The Securities and Exchange Commission has charged 13 more individuals related to a $1.2 billion Ponzi scheme the regulator shut down last year.
Woodbridge Group of Companies filed for bankruptcy in December 2017 after the SEC froze the assets in its unregistered funds and charged owner Robert Shapiro for defrauding more than 8,400 investors. In August, the SEC also charged five unregistered brokers for selling more than $243 million in unregistered Woodridge funds to more than 1,600 retail investors.
The latest round of 13 defendants, from 10 different companies, are accused of the same. In aggregate, they allegedly sold more than $350 million of unregistered securities to more than 4,400 investors. The group also included Jordan Goodman, a self-described “media influencer,” who touted Woodbridge without disclosing that he was paid to do so, the SEC said.
Goodman settled the SEC’s charges without admitting or denying the allegations and agreed to pay a $2.29 million fine, plus prejudgment interest of $315,850 and a $100,000 penalty. He will also be barred from the industry and trading penny stocks.
Barry Kornfeld, Ferne Kornfeld and Albert Klager, who were among those charged in August, also settled with the SEC without admitting or denying the allegations and agreed to being barred from the industry and trading penny stocks. The Kornfelds agreed to return assets totaling $3.69 million plus $690,497 in prejudgment interest and $650,000 in penalties. Klager agreed to pay back $1.36 million, $278,908 in prejudgment interest and a $100,000 penalty.

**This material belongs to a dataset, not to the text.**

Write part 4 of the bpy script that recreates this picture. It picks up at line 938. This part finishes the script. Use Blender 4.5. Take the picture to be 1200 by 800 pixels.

"The SEC has now charged a total of 18 of Woodbridge’s highest-earning unregistered sales agents who sold more than $400 million of its securities to retail investors,” said Eric Bustillo, director of the SEC’s Miami Regional Office. “Our continuing investigation of Woodbridge seeks to hold those who aided this massive fraud accountable and to return funds to harmed investors.”